* **Required task**
Set down exactly the lines of the listing below, please, beginning with the first and ending with the line that holds "S.cycles.filter_width = 1.05".

* **Source data**
========

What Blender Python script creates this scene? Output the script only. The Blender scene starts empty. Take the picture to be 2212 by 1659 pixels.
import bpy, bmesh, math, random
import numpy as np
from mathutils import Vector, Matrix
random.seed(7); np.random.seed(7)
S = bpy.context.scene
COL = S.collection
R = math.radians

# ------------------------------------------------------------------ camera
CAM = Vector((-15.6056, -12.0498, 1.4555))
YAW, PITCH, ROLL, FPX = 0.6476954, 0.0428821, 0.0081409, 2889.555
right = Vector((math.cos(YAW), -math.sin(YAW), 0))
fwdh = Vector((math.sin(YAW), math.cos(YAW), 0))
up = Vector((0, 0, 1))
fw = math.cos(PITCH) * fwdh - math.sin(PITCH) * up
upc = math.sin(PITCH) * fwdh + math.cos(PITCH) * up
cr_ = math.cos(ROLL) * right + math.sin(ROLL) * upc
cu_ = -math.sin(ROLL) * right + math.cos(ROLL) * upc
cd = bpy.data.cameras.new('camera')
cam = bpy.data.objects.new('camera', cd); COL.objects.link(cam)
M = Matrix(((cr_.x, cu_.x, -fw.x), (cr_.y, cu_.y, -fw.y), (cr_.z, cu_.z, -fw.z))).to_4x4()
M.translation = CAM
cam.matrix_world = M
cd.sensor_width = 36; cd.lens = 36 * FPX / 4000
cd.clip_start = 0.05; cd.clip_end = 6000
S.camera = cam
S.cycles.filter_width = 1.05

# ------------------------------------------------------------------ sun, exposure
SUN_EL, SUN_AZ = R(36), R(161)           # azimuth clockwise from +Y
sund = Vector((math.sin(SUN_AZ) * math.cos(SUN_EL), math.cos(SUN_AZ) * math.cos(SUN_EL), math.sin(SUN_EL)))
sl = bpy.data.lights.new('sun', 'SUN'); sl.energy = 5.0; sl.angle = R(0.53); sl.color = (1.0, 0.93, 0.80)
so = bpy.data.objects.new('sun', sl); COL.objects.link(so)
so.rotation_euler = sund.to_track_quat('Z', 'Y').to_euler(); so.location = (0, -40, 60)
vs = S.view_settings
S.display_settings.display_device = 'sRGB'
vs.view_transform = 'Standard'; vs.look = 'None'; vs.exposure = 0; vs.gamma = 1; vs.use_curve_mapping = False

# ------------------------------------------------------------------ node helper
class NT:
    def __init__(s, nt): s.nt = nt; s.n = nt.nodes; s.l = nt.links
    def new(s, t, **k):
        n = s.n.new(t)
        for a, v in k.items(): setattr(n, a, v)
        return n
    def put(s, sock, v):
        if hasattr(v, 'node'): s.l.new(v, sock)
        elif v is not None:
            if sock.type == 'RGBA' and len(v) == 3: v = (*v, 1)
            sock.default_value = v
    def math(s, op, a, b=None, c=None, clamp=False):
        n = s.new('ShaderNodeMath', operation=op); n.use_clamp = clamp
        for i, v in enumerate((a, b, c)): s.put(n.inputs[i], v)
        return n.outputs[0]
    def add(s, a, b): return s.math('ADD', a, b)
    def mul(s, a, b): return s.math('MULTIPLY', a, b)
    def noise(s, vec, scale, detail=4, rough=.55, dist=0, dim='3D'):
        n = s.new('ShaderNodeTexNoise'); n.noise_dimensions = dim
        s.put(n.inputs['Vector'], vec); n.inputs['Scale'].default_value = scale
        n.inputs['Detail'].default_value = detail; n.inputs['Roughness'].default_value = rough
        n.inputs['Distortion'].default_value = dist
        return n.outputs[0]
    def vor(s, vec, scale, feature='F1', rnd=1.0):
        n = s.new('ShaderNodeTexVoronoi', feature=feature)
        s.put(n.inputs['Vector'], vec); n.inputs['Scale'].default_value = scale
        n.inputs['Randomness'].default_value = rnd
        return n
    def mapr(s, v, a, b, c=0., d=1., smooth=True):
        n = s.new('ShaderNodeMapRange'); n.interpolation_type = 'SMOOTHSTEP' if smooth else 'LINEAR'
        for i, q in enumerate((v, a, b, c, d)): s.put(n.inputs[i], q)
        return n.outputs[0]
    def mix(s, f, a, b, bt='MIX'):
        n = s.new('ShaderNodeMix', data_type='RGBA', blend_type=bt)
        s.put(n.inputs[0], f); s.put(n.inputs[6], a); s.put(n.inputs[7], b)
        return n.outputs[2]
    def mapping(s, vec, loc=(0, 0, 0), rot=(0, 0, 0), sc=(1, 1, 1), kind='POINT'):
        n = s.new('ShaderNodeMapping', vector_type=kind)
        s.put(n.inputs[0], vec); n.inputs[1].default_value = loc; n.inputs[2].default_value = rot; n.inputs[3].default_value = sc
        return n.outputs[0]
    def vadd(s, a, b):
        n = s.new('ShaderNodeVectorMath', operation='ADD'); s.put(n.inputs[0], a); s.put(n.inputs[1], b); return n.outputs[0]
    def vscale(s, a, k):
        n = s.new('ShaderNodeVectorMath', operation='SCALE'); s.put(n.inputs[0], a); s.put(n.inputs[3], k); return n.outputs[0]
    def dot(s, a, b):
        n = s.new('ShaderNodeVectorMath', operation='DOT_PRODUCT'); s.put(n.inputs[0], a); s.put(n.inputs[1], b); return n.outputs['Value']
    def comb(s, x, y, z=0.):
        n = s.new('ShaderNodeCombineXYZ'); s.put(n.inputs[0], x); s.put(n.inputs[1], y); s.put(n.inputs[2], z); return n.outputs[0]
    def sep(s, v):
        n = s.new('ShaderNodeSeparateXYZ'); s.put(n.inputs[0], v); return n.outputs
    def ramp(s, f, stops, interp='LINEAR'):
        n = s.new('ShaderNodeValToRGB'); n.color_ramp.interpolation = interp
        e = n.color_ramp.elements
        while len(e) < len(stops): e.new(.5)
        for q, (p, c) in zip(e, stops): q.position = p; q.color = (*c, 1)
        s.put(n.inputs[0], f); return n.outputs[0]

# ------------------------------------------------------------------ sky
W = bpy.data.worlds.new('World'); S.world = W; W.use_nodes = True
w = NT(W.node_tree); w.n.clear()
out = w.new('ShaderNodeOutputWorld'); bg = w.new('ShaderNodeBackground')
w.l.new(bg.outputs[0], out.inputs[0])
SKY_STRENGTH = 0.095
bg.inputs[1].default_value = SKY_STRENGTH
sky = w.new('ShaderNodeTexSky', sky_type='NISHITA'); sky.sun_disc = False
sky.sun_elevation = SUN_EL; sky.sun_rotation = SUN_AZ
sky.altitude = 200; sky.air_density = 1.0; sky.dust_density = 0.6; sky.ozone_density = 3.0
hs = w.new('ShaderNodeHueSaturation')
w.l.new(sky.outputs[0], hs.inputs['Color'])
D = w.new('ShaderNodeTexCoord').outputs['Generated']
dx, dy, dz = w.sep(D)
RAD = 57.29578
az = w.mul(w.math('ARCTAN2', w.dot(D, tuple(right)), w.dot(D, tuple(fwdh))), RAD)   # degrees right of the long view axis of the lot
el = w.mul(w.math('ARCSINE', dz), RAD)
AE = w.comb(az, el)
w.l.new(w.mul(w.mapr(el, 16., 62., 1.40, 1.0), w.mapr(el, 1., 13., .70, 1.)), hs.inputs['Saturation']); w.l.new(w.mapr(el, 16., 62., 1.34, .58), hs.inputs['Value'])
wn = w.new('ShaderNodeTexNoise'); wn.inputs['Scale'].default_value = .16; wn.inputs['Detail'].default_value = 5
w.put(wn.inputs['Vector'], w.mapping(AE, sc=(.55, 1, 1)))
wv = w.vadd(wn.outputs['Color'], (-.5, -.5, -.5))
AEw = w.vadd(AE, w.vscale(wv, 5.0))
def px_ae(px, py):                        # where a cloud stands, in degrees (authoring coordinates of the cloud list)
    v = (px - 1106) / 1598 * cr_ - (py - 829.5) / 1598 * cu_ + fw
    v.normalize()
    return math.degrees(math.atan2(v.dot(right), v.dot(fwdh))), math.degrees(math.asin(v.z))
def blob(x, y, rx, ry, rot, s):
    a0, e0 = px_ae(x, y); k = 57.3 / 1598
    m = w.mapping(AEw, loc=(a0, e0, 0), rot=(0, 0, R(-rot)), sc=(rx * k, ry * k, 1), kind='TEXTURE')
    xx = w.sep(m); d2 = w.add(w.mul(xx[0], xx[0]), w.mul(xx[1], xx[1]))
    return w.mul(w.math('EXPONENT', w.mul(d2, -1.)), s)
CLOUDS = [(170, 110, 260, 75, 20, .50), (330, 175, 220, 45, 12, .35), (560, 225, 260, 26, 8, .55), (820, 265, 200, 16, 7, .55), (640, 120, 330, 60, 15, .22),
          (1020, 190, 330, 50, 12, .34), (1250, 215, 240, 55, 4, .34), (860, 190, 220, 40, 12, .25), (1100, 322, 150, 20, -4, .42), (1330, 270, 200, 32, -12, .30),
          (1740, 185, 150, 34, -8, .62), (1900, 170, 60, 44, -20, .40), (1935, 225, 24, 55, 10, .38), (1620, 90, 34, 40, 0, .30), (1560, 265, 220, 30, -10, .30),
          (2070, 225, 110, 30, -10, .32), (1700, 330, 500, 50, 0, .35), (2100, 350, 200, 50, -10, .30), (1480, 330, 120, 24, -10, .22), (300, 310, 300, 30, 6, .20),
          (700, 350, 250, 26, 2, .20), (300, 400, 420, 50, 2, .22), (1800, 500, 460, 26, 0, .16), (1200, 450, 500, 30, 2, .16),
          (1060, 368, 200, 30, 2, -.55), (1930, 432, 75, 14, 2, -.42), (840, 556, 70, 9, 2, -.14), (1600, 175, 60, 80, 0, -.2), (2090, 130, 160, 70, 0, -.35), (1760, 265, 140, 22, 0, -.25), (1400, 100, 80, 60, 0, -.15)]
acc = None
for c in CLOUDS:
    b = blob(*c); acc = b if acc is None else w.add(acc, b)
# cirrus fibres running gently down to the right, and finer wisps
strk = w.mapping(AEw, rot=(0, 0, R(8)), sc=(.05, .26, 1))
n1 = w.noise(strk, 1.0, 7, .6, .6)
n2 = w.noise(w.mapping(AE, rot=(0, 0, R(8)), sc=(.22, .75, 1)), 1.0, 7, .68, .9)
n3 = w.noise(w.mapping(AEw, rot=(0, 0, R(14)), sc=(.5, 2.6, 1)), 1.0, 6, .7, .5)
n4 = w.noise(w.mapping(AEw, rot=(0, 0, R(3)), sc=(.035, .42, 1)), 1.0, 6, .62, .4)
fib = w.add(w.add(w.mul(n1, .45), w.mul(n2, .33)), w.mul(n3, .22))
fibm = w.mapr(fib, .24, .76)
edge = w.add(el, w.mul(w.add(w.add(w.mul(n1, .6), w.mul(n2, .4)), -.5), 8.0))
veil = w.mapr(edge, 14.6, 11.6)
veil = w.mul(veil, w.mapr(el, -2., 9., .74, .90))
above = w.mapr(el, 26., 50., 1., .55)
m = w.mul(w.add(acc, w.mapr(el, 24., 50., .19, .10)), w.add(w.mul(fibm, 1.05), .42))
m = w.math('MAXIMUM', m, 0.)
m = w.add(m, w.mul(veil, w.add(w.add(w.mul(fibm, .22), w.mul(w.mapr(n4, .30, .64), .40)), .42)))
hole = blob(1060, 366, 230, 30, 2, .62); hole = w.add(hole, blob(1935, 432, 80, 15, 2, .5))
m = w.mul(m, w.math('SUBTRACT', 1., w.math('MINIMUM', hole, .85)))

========

* **Written solution**
What Blender Python script creates this scene? Output the script only. The Blender scene starts empty. Take the picture to be 2212 by 1659 pixels.
import bpy, bmesh, math, random
import numpy as np
from mathutils import Vector, Matrix
random.seed(7); np.random.seed(7)
S = bpy.context.scene
COL = S.collection
R = math.radians

# ------------------------------------------------------------------ camera
CAM = Vector((-15.6056, -12.0498, 1.4555))
YAW, PITCH, ROLL, FPX = 0.6476954, 0.0428821, 0.0081409, 2889.555
right = Vector((math.cos(YAW), -math.sin(YAW), 0))
fwdh = Vector((math.sin(YAW), math.cos(YAW), 0))
up = Vector((0, 0, 1))
fw = math.cos(PITCH) * fwdh - math.sin(PITCH) * up
upc = math.sin(PITCH) * fwdh + math.cos(PITCH) * up
cr_ = math.cos(ROLL) * right + math.sin(ROLL) * upc
cu_ = -math.sin(ROLL) * right + math.cos(ROLL) * upc
cd = bpy.data.cameras.new('camera')
cam = bpy.data.objects.new('camera', cd); COL.objects.link(cam)
M = Matrix(((cr_.x, cu_.x, -fw.x), (cr_.y, cu_.y, -fw.y), (cr_.z, cu_.z, -fw.z))).to_4x4()
M.translation = CAM
cam.matrix_world = M
cd.sensor_width = 36; cd.lens = 36 * FPX / 4000
cd.clip_start = 0.05; cd.clip_end = 6000
S.camera = cam
S.cycles.filter_width = 1.05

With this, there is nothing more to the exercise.